# Exercise brief:
Only the number is wanted: how many lines in the data contain "scene"?

+-------+

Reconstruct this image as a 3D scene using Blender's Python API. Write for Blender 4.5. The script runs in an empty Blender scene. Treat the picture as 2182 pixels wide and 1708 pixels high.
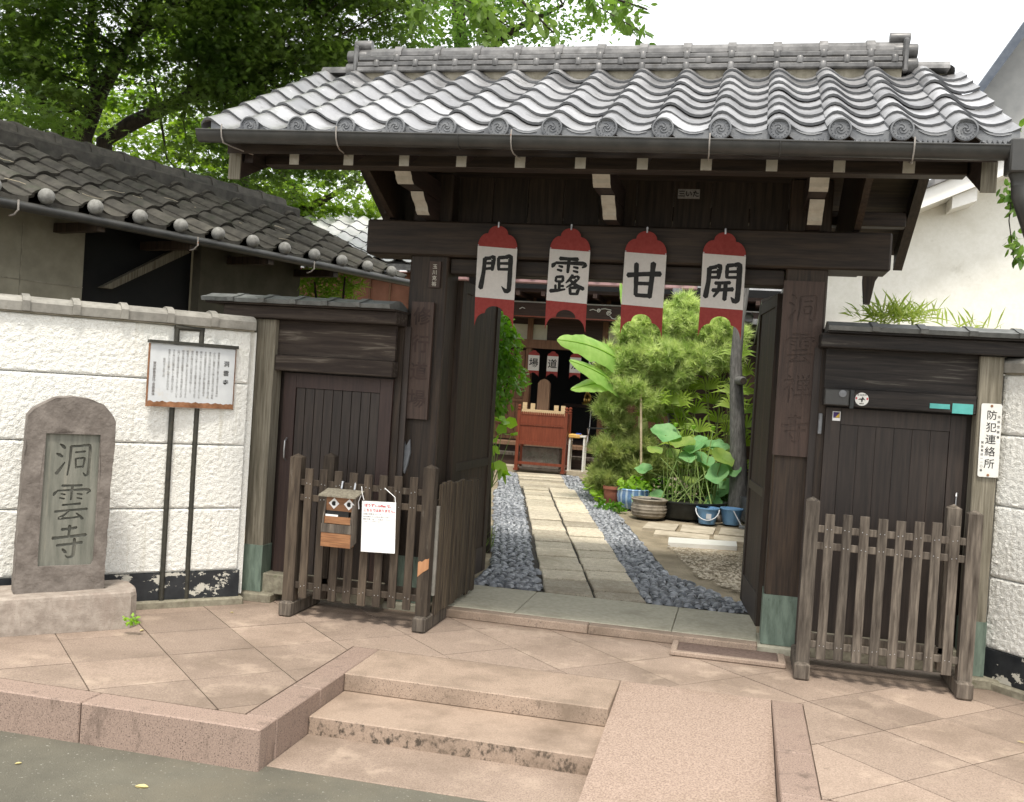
import bpy, bmesh, math, random
import numpy as np
from mathutils import Vector, Matrix, noise
from mathutils.geometry import delaunay_2d_cdt
random.seed(7); RNG = np.random.default_rng(7)
R = math.radians
scene = bpy.context.scene
# ------------------------------------------------------------------ camera
CAM_F = 2142.7 / 2182.0
yaw, pitch, roll = R(12.91), R(0.795), R(3.68)
fw = Vector((-math.sin(yaw) * math.cos(pitch), math.cos(yaw) * math.cos(pitch), -math.sin(pitch)))
r0 = fw.cross(Vector((0, 0, 1))).normalized(); u0 = r0.cross(fw)
rt = r0 * math.cos(roll) + u0 * math.sin(roll); up = -r0 * math.sin(roll) + u0 * math.cos(roll)
cd = bpy.data.cameras.new('camera'); cam = bpy.data.objects.new('camera', cd); scene.collection.objects.link(cam)
cd.sensor_width = 36.0; cd.lens = 36.0 * CAM_F; cd.clip_start = 0.05; cd.clip_end = 3000
M3 = Matrix((rt, up, -fw)).transposed(); cam.matrix_world = Matrix.Translation((0, 0, 1.6)) @ M3.to_4x4()
scene.camera = cam
# ------------------------------------------------------------------ sky and sun (hazy bright day)
SUN_EL, SUN_AZ = R(66), R(170)      # azimuth measured from +y towards +x; light comes from behind the camera
w = bpy.data.worlds.new('World'); scene.world = w; w.use_nodes = True
nt = w.node_tree; nt.nodes.clear()
sky = nt.nodes.new('ShaderNodeTexSky'); sky.sky_type = 'NISHITA'; sky.sun_disc = False
sky.sun_elevation = SUN_EL; sky.sun_rotation = SUN_AZ; sky.air_density = 1.0; sky.dust_density = 4.0; sky.ozone_density = 1.0
hz = nt.nodes.new('ShaderNodeMixRGB'); hz.inputs[0].default_value = 0.72; hz.inputs[2].default_value = (9.4, 9.4, 9.2, 1)   # thin white cloud all over
bg = nt.nodes.new('ShaderNodeBackground'); bg.inputs[1].default_value = 0.1
ow = nt.nodes.new('ShaderNodeOutputWorld')
nt.links.new(sky.outputs[0], hz.inputs[1]); nt.links.new(hz.outputs[0], bg.inputs[0]); nt.links.new(bg.outputs[0], ow.inputs[0])
sl = bpy.data.lights.new('sun', 'SUN'); sl.energy = 1.5; sl.angle = R(10); sl.color = (1.0, 0.95, 0.86)
so = bpy.data.objects.new('sun', sl); scene.collection.objects.link(so)
sd = Vector((math.sin(SUN_AZ) * math.cos(SUN_EL), math.cos(SUN_AZ) * math.cos(SUN_EL), math.sin(SUN_EL)))
so.rotation_euler = sd.to_track_quat('Z', 'Y').to_euler()
vs = scene.view_settings; vs.view_transform = 'Standard'; vs.look = 'None'; vs.gamma = 1; vs.exposure = 1.27; vs.use_curve_mapping = False
scene.cycles.max_bounces = 8; scene.cycles.diffuse_bounces = 4; scene.cycles.glossy_bounces = 3; scene.cycles.transmission_bounces = 4
scene.cycles.use_denoising = True
COL = scene.collection
# ------------------------------------------------------------------ helpers
ORG = {}
def link(o, parent=None):
    COL.objects.link(o)
    if parent is not None: o.parent = parent
    return o
def tag(o, label=None, cat=None, group=None, kind=None):
    if label: o['label'] = label
    if cat: o['category'] = cat
    if group: o['group'] = group
    if kind: o['kind'] = kind
    return o
def thing(name, loc, label, cat, group=None):
    o = bpy.data.objects.new(name, None); o.empty_display_size = 0.1; o.location = loc; COL.objects.link(o)
    ORG[o] = Vector(loc); return tag(o, label, cat, group)
def copy_tree(o, parent=None, off=None):
    c = o.copy(); COL.objects.link(c); c.parent = parent
    for ch in list(o.children): copy_tree(ch, c)
    return c
class MB:
    """collects shapes in world space (through an optional matrix) and builds ONE mesh object"""
    def __init__(s, T=None): s.v = []; s.f = []; s.m = []; s.sm = []; s.T = T
    def add(s, vs, fs, mi=0, sm=False):
        b = len(s.v)
        for p in vs:
            p = Vector(p); s.v.append(s.T @ p if s.T is not None else p)
        for f in fs: s.f.append([b + i for i in f]); s.m.append(mi); s.sm.append(sm)
        return s
    def box(s, x0, x1, y0, y1, z0, z1, mi=0, bev=0.0, M=None):
        if bev <= 0:
            vs = [(x, y, z) for z in (z0, z1) for y in (y0, y1) for x in (x0, x1)]
            fs = [(0, 2, 3, 1), (4, 5, 7, 6), (0, 1, 5, 4), (2, 6, 7, 3), (0, 4, 6, 2), (1, 3, 7, 5)]
        else:
            b = min(bev, (x1 - x0) * .45, (y1 - y0) * .45, (z1 - z0) * .45); vs = []; fs = []; idx = {}
            for i, z in enumerate((z0, z1)):
                for j, y in enumerate((y0, y1)):
                    for k, x in enumerate((x0, x1)):
                        sx, sy, sz = (b if k == 0 else -b), (b if j == 0 else -b), (b if i == 0 else -b)
                        for a, p in enumerate(((x, y + sy, z + sz), (x + sx, y, z + sz), (x + sx, y + sy, z))):
                            idx[(k, j, i, a)] = len(vs); vs.append(p)
            g = lambda k, j, i, a: idx[(k, j, i, a)]
            for k in (0, 1): q = [g(k, 0, 0, 0), g(k, 1, 0, 0), g(k, 1, 1, 0), g(k, 0, 1, 0)]; fs.append(q if k else q[::-1])
            for j in (0, 1): q = [g(0, j, 0, 1), g(1, j, 0, 1), g(1, j, 1, 1), g(0, j, 1, 1)]; fs.append(q[::-1] if j else q)
            for i in (0, 1): q = [g(0, 0, i, 2), g(1, 0, i, 2), g(1, 1, i, 2), g(0, 1, i, 2)]; fs.append(q if i else q[::-1])
            for j in (0, 1):
                for i in (0, 1): fs.append([g(0, j, i, 1), g(1, j, i, 1), g(1, j, i, 2), g(0, j, i, 2)])
            for k in (0, 1):
                for i in (0, 1): fs.append([g(k, 0, i, 0), g(k, 1, i, 0), g(k, 1, i, 2), g(k, 0, i, 2)])
            for k in (0, 1):
                for j in (0, 1): fs.append([g(k, j, 0, 0), g(k, j, 1, 0), g(k, j, 1, 1), g(k, j, 0, 1)])
            for k in (0, 1):
                for j in (0, 1):
                    for i in (0, 1): fs.append([g(k, j, i, 0), g(k, j, i, 1), g(k, j, i, 2)])
        if M is not None: vs = [M @ Vector(p) for p in vs]
        return s.add(vs, fs, mi)
    def prism(s, poly, fn, h0, h1, mi=0):
        """poly: 2D outline, fn(a,b,h) -> point; extruded from h0 to h1"""
        n = len(poly); vs = [fn(a, b, h0) for a, b in poly] + [fn(a, b, h1) for a, b in poly]
        fs = [list(range(n))[::-1], list(range(n, 2 * n))] + [(i, (i + 1) % n, n + (i + 1) % n, n + i) for i in range(n)]
        return s.add(vs, fs, mi)
    def tube(s, pts, rad, n=8, mi=0, cap=True, sm=True, flat=1.0):
        pts = [Vector(p) for p in pts]; m = len(pts)
        if not hasattr(rad, '__len__'): rad = [rad] * m
        vs = []; ref = None
        for i, p in enumerate(pts):
            d = (pts[min(i + 1, m - 1)] - pts[max(i - 1, 0)])
            if d.length < 1e-9: d = Vector((0, 0, 1))
            d.normalize()
            if ref is None: ref = d.orthogonal().normalized()
            ref = (ref - d * ref.dot(d));
            if ref.length < 1e-6: ref = d.orthogonal()
            ref.normalize(); b = d.cross(ref)
            for k in range(n):
                a = 2 * math.pi * k / n; vs.append(p + ref * math.cos(a) * rad[i] + b * math.sin(a) * rad[i] * flat)
        fs = [(i * n + k, i * n + (k + 1) % n, (i + 1) * n + (k + 1) % n, (i + 1) * n + k) for i in range(m - 1) for k in range(n)]
        s.add(vs, fs, mi, sm)
        if cap:
            b = len(s.v) - len(vs); s.f.append([b + k for k in range(n)][::-1]); s.f.append([b + (m - 1) * n + k for k in range(n)]); s.m += [mi, mi]; s.sm += [False, False]
        return s
    def lathe(s, prof, c, n=24, mi=0, axis='z', sm=True, wob=None):
        vs = []; fs = []
        for j, (r, h) in enumerate(prof):
            for k in range(n):
                a = 2 * math.pi * k / n; rr = r * (wob(a, h) if wob else 1)
                q = (rr * math.cos(a), rr * math.sin(a), h)
                if axis == 'y': q = (q[0], -q[2], q[1])
                if axis == 'x': q = (q[2], q[0], q[1])
                vs.append((c[0] + q[0], c[1] + q[1], c[2] + q[2]))
        for j in range(len(prof) - 1):
            for k in range(n): fs.append((j * n + k, j * n + (k + 1) % n, (j + 1) * n + (k + 1) % n, (j + 1) * n + k))
        return s.add(vs, fs, mi, sm)
    def mesh(s, name, mats, org=Vector((0, 0, 0))):
        me = bpy.data.meshes.new(name); me.from_pydata([p - org for p in s.v], [], s.f)
        for m in (mats if isinstance(mats, (list, tuple)) else [mats]): me.materials.append(m)
        me.polygons.foreach_set('material_index', s.m); me.polygons.foreach_set('use_smooth', s.sm); me.update()
        if any(s.sm) and hasattr(me, 'set_sharp_from_angle'): me.set_sharp_from_angle(angle=R(42))
        return me
    def build(s, name, mats, parent=None, loc=None):
        if parent is not None: org = ORG[parent]
        else: org = Vector(loc) if loc is not None else Vector((0, 0, 0))
        o = bpy.data.objects.new(name, s.mesh(name, mats, org)); link(o, parent); ORG[o] = org
        if parent is None: o.location = org
        return o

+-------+

# Answer to this problem:
10